— start —

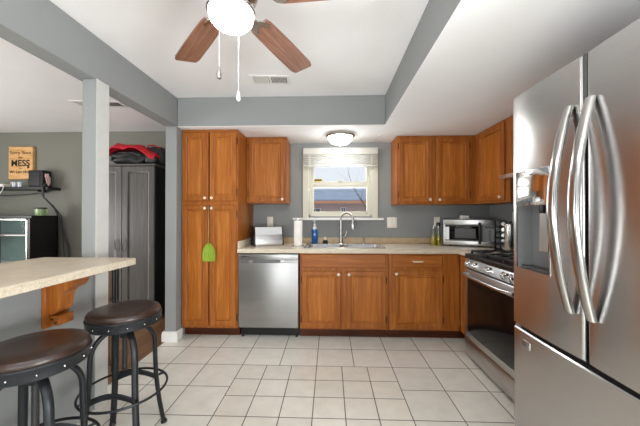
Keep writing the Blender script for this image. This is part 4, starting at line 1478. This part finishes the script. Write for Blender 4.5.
m.tube([(-3.86, 3.83, 1.68), (-3.85, 3.785, 1.63), (-3.84, 3.785, 1.5), (-3.758, 3.86, 1.35), (-3.755, 3.94, 1.2), (-3.72, 3.95, 1.05), (-3.66, 3.97, 0.8), (-3.64, 3.975, 0.4)], 0.011, 8)
m.tube([(-3.865, 3.83, 1.68), (-3.86, 3.787, 1.63), (-3.86, 3.787, 1.52), (-3.752, 3.84, 1.38), (-3.745, 3.95, 1.24), (-3.735, 3.96, 1.0), (-3.70, 3.975, 0.4)], 0.007, 8)
m.build('hanging_cords', 'cable', cdl)
tag(MB().tube([(-4.95, 3.93, 1.57), (-4.6, 3.96, 1.53), (-4.3, 3.97, 1.545), (-4.0, 3.96, 1.575), (-3.9, 3.94, 1.6)], 0.006, 6).build('shelf_cord', 'cable'), 'thin dark cord drooping along underneath the wall shelf', 'cord')

ws = thing('sign_board', (-4.35, 3.99, 1.77), 'wooden sign with dark lettering about the mess above the shelf', 'sign')
MB().box(-4.525, -4.175, 3.955, 3.998, 1.765, 2.222, 0.003).build('panel', 'signwood', ws)
sy = 3.9538
for (txt, z, s, mt, bw) in (("Sorry 'Bout", 2.135, 0.066, 'ink2', 0.001), ('the', 2.068, 0.05, 'ink2', 0.001), ('MESS', 1.985, 0.125, 'ink', 0.003), ('but', 1.917, 0.034, 'ink2', 0.0), ('We Live Here', 1.865, 0.054, 'ink', 0.0015)):
    MB().mesh(text_mesh(txt, s, 0.0006, bw), frame_y(-4.35, sy, z)).build('lettering', mt, ws, smooth=False)
MB().lathe([(0.017, 0), (0.017, -0.001), (0.0, -0.001)], (-4.235, sy, 1.93), 'Y', 14).build('dot_mark', 'ink', ws)

for (nm, x, y, col, lab) in (('drinking_glass', -4.34, 3.87, 'clear', 'small clear tumbler on the wall shelf below the sign'), ('drinking_glass', -4.27, 3.88, 'clear', 'small clear tumbler on the shelf nearest the speaker box')):
    tag(MB().lathe([(0.0, 0.0), (0.024, 0.0), (0.03, 0.07), (0.027, 0.07), (0.022, 0.006), (0.0, 0.006)], (x, y, 1.6405), seg=16).build(nm, col), lab, 'glass')
rt_ = thing('wifi_router', (-4.53, 3.88, 1.64), 'white wireless router at the left of the wall shelf', 'router')
MB().box(-4.66, -4.45, 3.82, 3.94, 1.641, 1.685, 0.012, 3).build('router_body', 'white', rt_)
MB().tube([(-4.47, 3.93, 1.68), (-4.47, 3.94, 1.72)], 0.005, 6).build('antenna', 'white', rt_)
tag(MB().tube([(-4.44, 3.82, 1.655), (-4.40, 3.79, 1.648), (-4.41, 3.785, 1.6), (-4.46, 3.79, 1.54), (-4.56, 3.82, 1.5), (-4.7, 3.9, 1.46)], 0.005, 6).build('white_cord', 'white'), 'white cord falling over the shelf edge from the router', 'cord')

# ------------------------------------------------------------------ outside the window
struct(MB().box(-30, 30, 4.5, 60, -0.7, -0.55).build('ground_snow', 'snow', origin=(0, 0, 0)))
hs = thing('neighbour_house', (0.8, 16, -0.55), 'single storey neighbour house with blue grey roof seen through the window', 'house')
MB().box(-7, 8, 14.3, 20, -0.56, 1.86).build('wall', 'siding', hs)
m = MB()
m.prism([(13.7, 1.92), (13.7, 1.98), (17.2, 2.78), (20.7, 1.98), (20.7, 1.92), (17.2, 2.72)], 'X', -7.4, 8.4)
m.build('roof', 'roof', hs)
m = MB()
m.box(-7.4, 8.4, 13.66, 13.72, 1.80, 1.93)
m.build('fascia', 'eave', hs)
for (x0, x1, z0, z1) in ((0.52, 0.78, 1.33, 1.64), (-0.95, -0.45, 1.3, 1.6)):
    f = MB().box(x0, x1, 14.25, 14.3, z0, z1).build('house_window', 'white', hs)
    m = MB()
    xm = (x0 + x1) / 2
    m.box(x0 + 0.04, xm - 0.015, 14.24, 14.252, z0 + 0.04, z1 - 0.04)
    m.box(xm + 0.015, x1 - 0.04, 14.24, 14.252, z0 + 0.04, z1 - 0.04)
    m.build('house_pane', 'mgrey', f)


def bare_tree(x, y, h, seed, label):
    t = thing('bare_tree', (x, y, -0.55), label, 'tree')
    rnd = random.Random(seed)
    tr, brn = MB(), MB()

    def grow(p, d, ln, r, lvl, mb):
        pts, rr = [p], [r]
        q = p.copy()
        dd = d.copy()
        for i in range(5):
            dd = (dd + Vector((rnd.uniform(-1, 1), rnd.uniform(-1, 1), rnd.uniform(-0.4, 0.7))) * 0.16).normalized()
            q = q + dd * ln / 5
            pts.append(q.copy())
            rr.append(r * (1 - 0.13 * (i + 1)))
        mb.tube(pts, rr, 6 if lvl < 2 else 4)
        if lvl < 3:
            for k in range(3 + (lvl == 0) * 3):
                i = rnd.randint(2, 5)
                nd = (dd + Vector((rnd.uniform(-1, 1), rnd.uniform(-1, 1), rnd.uniform(-0.2, 0.9))) * 0.9).normalized()
                grow(pts[i], nd, ln * rnd.uniform(0.45, 0.65), rr[i] * 0.6, lvl + 1, brn)
    grow(Vector((x, y, -0.56)), Vector((0, 0, 1)), h, 0.05, 0, tr)
    tr.build('trunk', 'bark', t)
    brn.build('branches', 'bark', t)


bare_tree(1.45, 9.0, 2.3, 4, 'bare winter tree at the right side of the window view')
bare_tree(1.05, 12.0, 1.7, 9, 'bare winter bush in front of the neighbour house')

bpy.context.view_layer.update()
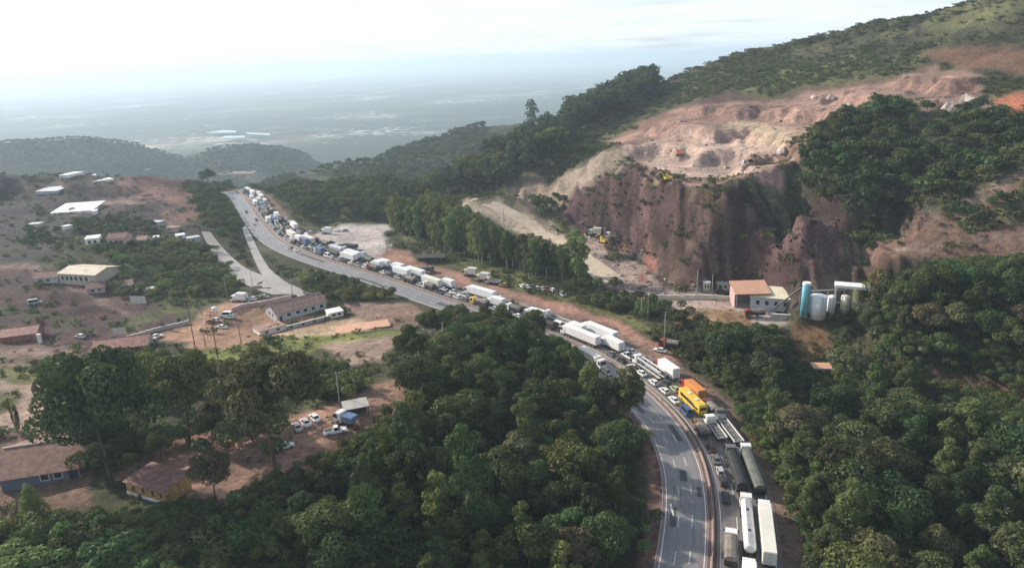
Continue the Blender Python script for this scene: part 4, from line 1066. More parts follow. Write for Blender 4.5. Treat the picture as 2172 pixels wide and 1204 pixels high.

— end —

__PROBLEM TO WORK ON__
Your task is to reproduce all of the material exactly. The pictures stay out.

__THE RESPONSE__
Keep writing the Blender script for this image. This is part 4, starting at line 1478. This part finishes the script. Write for Blender 4.5.
m.tube([(-3.86, 3.83, 1.68), (-3.85, 3.785, 1.63), (-3.84, 3.785, 1.5), (-3.758, 3.86, 1.35), (-3.755, 3.94, 1.2), (-3.72, 3.95, 1.05), (-3.66, 3.97, 0.8), (-3.64, 3.975, 0.4)], 0.011, 8)
m.tube([(-3.865, 3.83, 1.68), (-3.86, 3.787, 1.63), (-3.86, 3.787, 1.52), (-3.752, 3.84, 1.38), (-3.745, 3.95, 1.24), (-3.735, 3.96, 1.0), (-3.70, 3.975, 0.4)], 0.007, 8)
m.build('hanging_cords', 'cable', cdl)
tag(MB().tube([(-4.95, 3.93, 1.57), (-4.6, 3.96, 1.53), (-4.3, 3.97, 1.545), (-4.0, 3.96, 1.575), (-3.9, 3.94, 1.6)], 0.006, 6).build('shelf_cord', 'cable'), 'thin dark cord drooping along underneath the wall shelf', 'cord')

ws = thing('sign_board', (-4.35, 3.99, 1.77), 'wooden sign with dark lettering about the mess above the shelf', 'sign')
MB().box(-4.525, -4.175, 3.955, 3.998, 1.765, 2.222, 0.003).build('panel', 'signwood', ws)
sy = 3.9538
for (txt, z, s, mt, bw) in (("Sorry 'Bout", 2.135, 0.066, 'ink2', 0.001), ('the', 2.068, 0.05, 'ink2', 0.001), ('MESS', 1.985, 0.125, 'ink', 0.003), ('but', 1.917, 0.034, 'ink2', 0.0), ('We Live Here', 1.865, 0.054, 'ink', 0.0015)):
    MB().mesh(text_mesh(txt, s, 0.0006, bw), frame_y(-4.35, sy, z)).build('lettering', mt, ws, smooth=False)
MB().lathe([(0.017, 0), (0.017, -0.001), (0.0, -0.001)], (-4.235, sy, 1.93), 'Y', 14).build('dot_mark', 'ink', ws)

for (nm, x, y, col, lab) in (('drinking_glass', -4.34, 3.87, 'clear', 'small clear tumbler on the wall shelf below the sign'), ('drinking_glass', -4.27, 3.88, 'clear', 'small clear tumbler on the shelf nearest the speaker box')):
    tag(MB().lathe([(0.0, 0.0), (0.024, 0.0), (0.03, 0.07), (0.027, 0.07), (0.022, 0.006), (0.0, 0.006)], (x, y, 1.6405), seg=16).build(nm, col), lab, 'glass')
rt_ = thing('wifi_router', (-4.53, 3.88, 1.64), 'white wireless router at the left of the wall shelf', 'router')
MB().box(-4.66, -4.45, 3.82, 3.94, 1.641, 1.685, 0.012, 3).build('router_body', 'white', rt_)
MB().tube([(-4.47, 3.93, 1.68), (-4.47, 3.94, 1.72)], 0.005, 6).build('antenna', 'white', rt_)
tag(MB().tube([(-4.44, 3.82, 1.655), (-4.40, 3.79, 1.648), (-4.41, 3.785, 1.6), (-4.46, 3.79, 1.54), (-4.56, 3.82, 1.5), (-4.7, 3.9, 1.46)], 0.005, 6).build('white_cord', 'white'), 'white cord falling over the shelf edge from the router', 'cord')

# ------------------------------------------------------------------ outside the window
struct(MB().box(-30, 30, 4.5, 60, -0.7, -0.55).build('ground_snow', 'snow', origin=(0, 0, 0)))
hs = thing('neighbour_house', (0.8, 16, -0.55), 'single storey neighbour house with blue grey roof seen through the window', 'house')
MB().box(-7, 8, 14.3, 20, -0.56, 1.86).build('wall', 'siding', hs)
m = MB()
m.prism([(13.7, 1.92), (13.7, 1.98), (17.2, 2.78), (20.7, 1.98), (20.7, 1.92), (17.2, 2.72)], 'X', -7.4, 8.4)
m.build('roof', 'roof', hs)
m = MB()
m.box(-7.4, 8.4, 13.66, 13.72, 1.80, 1.93)
m.build('fascia', 'eave', hs)
for (x0, x1, z0, z1) in ((0.52, 0.78, 1.33, 1.64), (-0.95, -0.45, 1.3, 1.6)):
    f = MB().box(x0, x1, 14.25, 14.3, z0, z1).build('house_window', 'white', hs)
    m = MB()
    xm = (x0 + x1) / 2
    m.box(x0 + 0.04, xm - 0.015, 14.24, 14.252, z0 + 0.04, z1 - 0.04)
    m.box(xm + 0.015, x1 - 0.04, 14.24, 14.252, z0 + 0.04, z1 - 0.04)
    m.build('house_pane', 'mgrey', f)


def bare_tree(x, y, h, seed, label):
    t = thing('bare_tree', (x, y, -0.55), label, 'tree')
    rnd = random.Random(seed)
    tr, brn = MB(), MB()

    def grow(p, d, ln, r, lvl, mb):
        pts, rr = [p], [r]
        q = p.copy()
        dd = d.copy()
        for i in range(5):
            dd = (dd + Vector((rnd.uniform(-1, 1), rnd.uniform(-1, 1), rnd.uniform(-0.4, 0.7))) * 0.16).normalized()
            q = q + dd * ln / 5
            pts.append(q.copy())
            rr.append(r * (1 - 0.13 * (i + 1)))
        mb.tube(pts, rr, 6 if lvl < 2 else 4)
        if lvl < 3:
            for k in range(3 + (lvl == 0) * 3):
                i = rnd.randint(2, 5)
                nd = (dd + Vector((rnd.uniform(-1, 1), rnd.uniform(-1, 1), rnd.uniform(-0.2, 0.9))) * 0.9).normalized()
                grow(pts[i], nd, ln * rnd.uniform(0.45, 0.65), rr[i] * 0.6, lvl + 1, brn)
    grow(Vector((x, y, -0.56)), Vector((0, 0, 1)), h, 0.05, 0, tr)
    tr.build('trunk', 'bark', t)
    brn.build('branches', 'bark', t)


bare_tree(1.45, 9.0, 2.3, 4, 'bare winter tree at the right side of the window view')
bare_tree(1.05, 12.0, 1.7, 9, 'bare winter bush in front of the neighbour house')

bpy.context.view_layer.update()
Continue the Blender Python script for this scene: part 4, from line 1066. More parts follow. Write for Blender 4.5. Treat the picture as 2172 pixels wide and 1204 pixels high.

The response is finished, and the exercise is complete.